Neptune Orient Lines (NOL) has reported a net loss of US$67 million for the first half of 2011, after registering a $1 million in net profit in the same period a year ago.

NOL said that unless the weakened trade demand improves and continued pressure on freight rates eases, the company will post a full-year loss.

The company saw a 9 percent revenue increase in the first half of 2011 to $4.595 billion and a loss in core earnings before interest and taxes of US$28 million.

First-half 2011 results were affected by higher operating costs, especially for fuel, and declining freight rates.

“Conditions are challenging throughout the shipping industry,” said Ronald Widdows, NOL’s chief executive officer. “In this environment we are working aggressively to bring down costs while keeping our assets well utilized.”

APL, the company’s liner shipping business, reported a revenue of $4 billion in the first half of 2011, up 7 percent from a year ago. Volume increased 8 percent.

Revenue per FEU (40-foot equivalent unit) declined 3 percent, mainly due to lower freight rates in the Asia-Europe trade. Vessel utilization in the first and second quarters of 2011 was 92 percent and 91 percent, respectively.

“Rate pressure, coupled with a 23 percent year-on-year fuel price increase in the first half of 2011, negated the benefit of higher volume,” said Kenneth Glenn, APL president. “Our job now is to accelerate revenue growth while managing down costs in every aspect of our business, from terminal operations to the way we procure all other services.”

APL Logistics, NOL’s supply chain management business, increased revenue 18 percent in the first half of 2011 to $682 million. Core EBIT increased 22 percent from 2010 to $33 million.

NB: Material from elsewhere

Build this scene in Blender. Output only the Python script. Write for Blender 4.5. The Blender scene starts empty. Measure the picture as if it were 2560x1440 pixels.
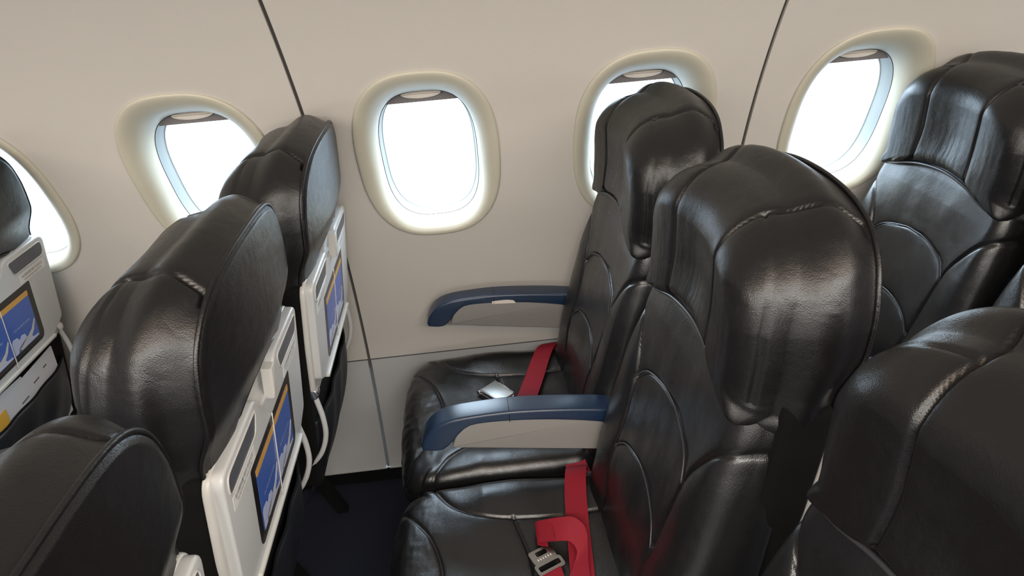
import bpy, bmesh, math, random
import numpy as np
from mathutils import Matrix, Vector, noise

C = bpy.context.scene.collection
SC = bpy.context.scene
PI = math.pi

# ------------------------------------------------------------------ camera
yaw, pit, rol = (math.radians(a) for a in (-2.8513, -27.987, -4.7434))
fwd = Vector((-math.sin(yaw)*math.cos(pit), math.cos(yaw)*math.cos(pit), math.sin(pit)))
rgt = Vector((math.cos(yaw), math.sin(yaw), 0)); upv = rgt.cross(fwd)
r2 = rgt*math.cos(rol)+upv*math.sin(rol); u2 = -rgt*math.sin(rol)+upv*math.cos(rol)
cd = bpy.data.cameras.new('camera'); cam = bpy.data.objects.new('camera', cd); C.objects.link(cam)
M = Matrix((r2, u2, -fwd)).transposed().to_4x4(); M.translation = Vector((.0964, -1.7212, 1.5481))
cam.matrix_world = M
cd.sensor_width = 36; cd.lens = 1670.8/2560*36; cd.clip_start = .02
SC.camera = cam

# ------------------------------------------------------------------ world, lights, exposure
CABIN_Y = -1.85                       # centre line of the cabin
SKY = 8.6; SUNSIDE = 12.0
w = bpy.data.worlds.new('sky'); SC.world = w; w.use_nodes = True
# overcast sky: bluish on the window side of the view, the sunlit half of the sky on the other side of the aircraft
_n, _l = w.node_tree.nodes, w.node_tree.links
_tc = _n.new('ShaderNodeTexCoord'); _sp = _n.new('ShaderNodeSeparateXYZ'); _l.new(_tc.outputs['Generated'], _sp.inputs[0])
_cr = _n.new('ShaderNodeMapRange'); _cr.inputs[1].default_value = -.5; _cr.inputs[2].default_value = .5; _l.new(_sp.outputs['Y'], _cr.inputs[0])
_mx = _n.new('ShaderNodeMix'); _mx.data_type = 'RGBA'; _l.new(_cr.outputs[0], _mx.inputs['Factor'])
_mx.inputs['A'].default_value = (SUNSIDE, SUNSIDE*.98, SUNSIDE*.94, 1); _mx.inputs['B'].default_value = (SKY*.70, SKY*.87, SKY*1.04, 1)
_gr = _n.new('ShaderNodeMapRange'); _gr.inputs[1].default_value = -.25; _gr.inputs[2].default_value = .30
_gr.inputs[3].default_value = .28; _gr.inputs[4].default_value = 1.7; _l.new(_sp.outputs['Z'], _gr.inputs[0])   # the apron below the horizon is darker than the sky
_l.new(_mx.outputs['Result'], _n['Background'].inputs[0]); _l.new(_gr.outputs[0], _n['Background'].inputs[1])
SC.view_settings.view_transform = 'Standard'; SC.view_settings.look = 'None'
SC.view_settings.exposure = 0.0; SC.view_settings.gamma = 1
SC.cycles.max_bounces = 8; SC.cycles.diffuse_bounces = 5
SC.cycles.sample_clamp_indirect = 6

def area(name, loc, rot, sx, sy, power, col, portal=False):
    l = bpy.data.lights.new(name, 'AREA'); l.shape = 'RECTANGLE'; l.size = sx; l.size_y = sy
    l.energy = power; l.color = col
    o = bpy.data.objects.new(name, l); o.location = loc; o.rotation_euler = rot; C.objects.link(o)
    if portal: l.cycles.is_portal = True
    return o
WARM = (1, .88, .77)
area('ceiling_strip_light', (0, CABIN_Y-.75, 2.06), (0, 0, 0), 6.4, .22, 250, (1, .965, .92))
area('ceiling_strip_light', (0, CABIN_Y-.05, 2.10), (0, 0, 0), 6.4, .22, 36, (1, .72, .48))
area('sidewall_cove_light', (0, CABIN_Y-1.2, 1.80), (math.radians(-50), 0, 0), 6.4, .10, 8, (1, .95, .9))

# ------------------------------------------------------------------ materials
def nt(name):
    m = bpy.data.materials.new(name); m.use_nodes = True
    return m, m.node_tree.nodes, m.node_tree.links, m.node_tree.nodes['Principled BSDF']
def mat(name, col, rough=.5, metal=0, spec=.5, bump=0, bscale=200, vary=0, coat=0):
    m, N, L, P = nt(name)
    P.inputs['Base Color'].default_value = (*col, 1); P.inputs['Roughness'].default_value = rough
    P.inputs['Metallic'].default_value = metal; P.inputs['Specular IOR Level'].default_value = spec
    P.inputs['Coat Weight'].default_value = coat
    if bump or vary:
        tc = N.new('ShaderNodeTexCoord'); no = N.new('ShaderNodeTexNoise')
        no.inputs['Scale'].default_value = bscale; no.inputs['Detail'].default_value = 4
        L.new(tc.outputs['Object'], no.inputs['Vector'])
        if bump:
            b = N.new('ShaderNodeBump'); b.inputs['Strength'].default_value = bump; b.inputs['Distance'].default_value = .001
            L.new(no.outputs['Fac'], b.inputs['Height']); L.new(b.outputs['Normal'], P.inputs['Normal'])
        if vary:
            n2 = N.new('ShaderNodeTexNoise'); n2.inputs['Scale'].default_value = 6; n2.inputs['Detail'].default_value = 5
            L.new(tc.outputs['Object'], n2.inputs['Vector'])
            mr = N.new('ShaderNodeMapRange'); mr.inputs[3].default_value = rough-vary; mr.inputs[4].default_value = rough+vary
            L.new(n2.outputs['Fac'], mr.inputs[0]); L.new(mr.outputs[0], P.inputs['Roughness'])
    return m
def leather(name, col, rough, grain=.35, crease=.5):
    m, N, L, P = nt(name)
    P.inputs['Base Color'].default_value = (*col, 1); P.inputs['Specular IOR Level'].default_value = .48
    tc = N.new('ShaderNodeTexCoord')
    v = N.new('ShaderNodeTexVoronoi'); v.inputs['Scale'].default_value = 620; L.new(tc.outputs['Object'], v.inputs['Vector'])
    n1 = N.new('ShaderNodeTexNoise'); n1.inputs['Scale'].default_value = 45; n1.inputs['Detail'].default_value = 6
    n1.inputs['Distortion'].default_value = 1.2; L.new(tc.outputs['Object'], n1.inputs['Vector'])
    n2 = N.new('ShaderNodeTexNoise'); n2.inputs['Scale'].default_value = 9; n2.inputs['Detail'].default_value = 3
    n2.inputs['Distortion'].default_value = .8
    L.new(tc.outputs['Object'], n2.inputs['Vector'])
    b1 = N.new('ShaderNodeBump'); b1.inputs['Strength'].default_value = grain; b1.inputs['Distance'].default_value = .0006
    L.new(v.outputs['Distance'], b1.inputs['Height'])
    b2 = N.new('ShaderNodeBump'); b2.inputs['Strength'].default_value = crease; b2.inputs['Distance'].default_value = .0018
    L.new(n1.outputs['Fac'], b2.inputs['Height']); L.new(b1.outputs['Normal'], b2.inputs['Normal'])
    b3 = N.new('ShaderNodeBump'); b3.inputs['Strength'].default_value = crease; b3.inputs['Distance'].default_value = .0045
    L.new(n2.outputs['Fac'], b3.inputs['Height']); L.new(b2.outputs['Normal'], b3.inputs['Normal'])
    L.new(b3.outputs['Normal'], P.inputs['Normal'])
    mr = N.new('ShaderNodeMapRange'); mr.inputs[3].default_value = rough-.08; mr.inputs[4].default_value = rough+.1
    L.new(n1.outputs['Fac'], mr.inputs[0]); L.new(mr.outputs[0], P.inputs['Roughness'])
    return m
BLACK = leather('black_leather', (.007, .0068, .0072), .34, .3, .28)
SEATL = leather('worn_black_leather', (.009, .0088, .0092), .30, .3, .17)
SEATL.node_tree.nodes['Principled BSDF'].inputs['Specular IOR Level'].default_value = .75
PIPE = mat('piping_leather', (.035, .035, .04), .3)
SIDE = mat('black_side_fabric', (.003, .003, .003), .9, spec=.2, bump=.3, bscale=900)
SHELL = mat('off_white_plastic', (.52, .51, .48), .33, vary=.06)
TRAY = mat('light_grey_tray_plastic', (.52, .525, .52), .3, vary=.05)
SLOTM = mat('dark_grey_insert', (.085, .09, .105), .35)
FRAMEB = mat('black_gloss_frame', (.012, .010, .009), .25)
ADBLUE = mat('blue_print', (.055, .12, .42), .25)
ADYEL = mat('yellow_print', (.62, .33, .06), .3)
ADCLOUD = mat('cloud_print', (.46, .50, .68), .3)
ADWING = mat('wing_print', (.52, .51, .50), .3)
ADDARK = mat('dark_print', (.10, .10, .14), .3)
INK = mat('grey_ink', (.12, .12, .12), .6)
WHITEP = mat('white_sticker', (.70, .69, .67), .5)
STRING = mat('clear_elastic', (.6, .58, .55), .3)
BLUEA = mat('navy_armrest_plastic', (.011, .027, .062), .32, spec=.7, vary=.04)
GREYA = mat('grey_armrest_panel', (.25, .24, .225), .5, bump=.15, bscale=500)
RED = mat('red_webbing', (.27, .004, .018), .65, bump=.5, bscale=1500)
STEEL = mat('dull_steel', (.36, .35, .34), .28, 1)
CHROME = mat('brushed_metal', (.72, .72, .72), .22, 1)
BUCKM = mat('buckle_metal', (.70, .74, .75), .34, .85)
CARPET = mat('navy_carpet', (.008, .010, .022), .95, bump=.9, bscale=500)
CREAM = mat('cream_window_surround', (.50, .475, .385), .38)
DARKGAP = mat('dark_panel_gap', (.07, .068, .065), .7)
METAL = mat('grey_seat_metal', (.18, .18, .19), .4, .6)
PAPER = mat('white_paper', (.66, .66, .68), .6)
PAPERY = mat('yellow_paper', (.75, .42, .05), .6)
SHADE = mat('backlit_grey_shade', (.20, .18, .18), .5)  # backlit darkness of the window shade put into its base colour
SHADEH = mat('shade_handle', (.75, .68, .60), .4)  # grip albedo raised for the cabin light falling on it
FRAMEW = mat('window_outer_frame', (.17, .19, .19), .45)
BLOCK = mat('dark_light_block', (.05, .05, .055), .6)  # for the added end caps, dark to cut reflections in the leather
CEIL = mat('ceiling_panel', (.70, .67, .62), .6)
POCKET = mat('black_pocket_vinyl', (.010, .011, .014), .45, bump=.5, bscale=300)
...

The increases were attributed primarily to gains in contract logistics, which includes rail and land transport business as well as auto logistics, and international services.

“Increased volume in most of our business lines is driving revenue higher,” said Jim McAdam, APL Logistics president. “We are encouraged by the increasing contribution of emerging markets, particularly in China, to our first-half performance.”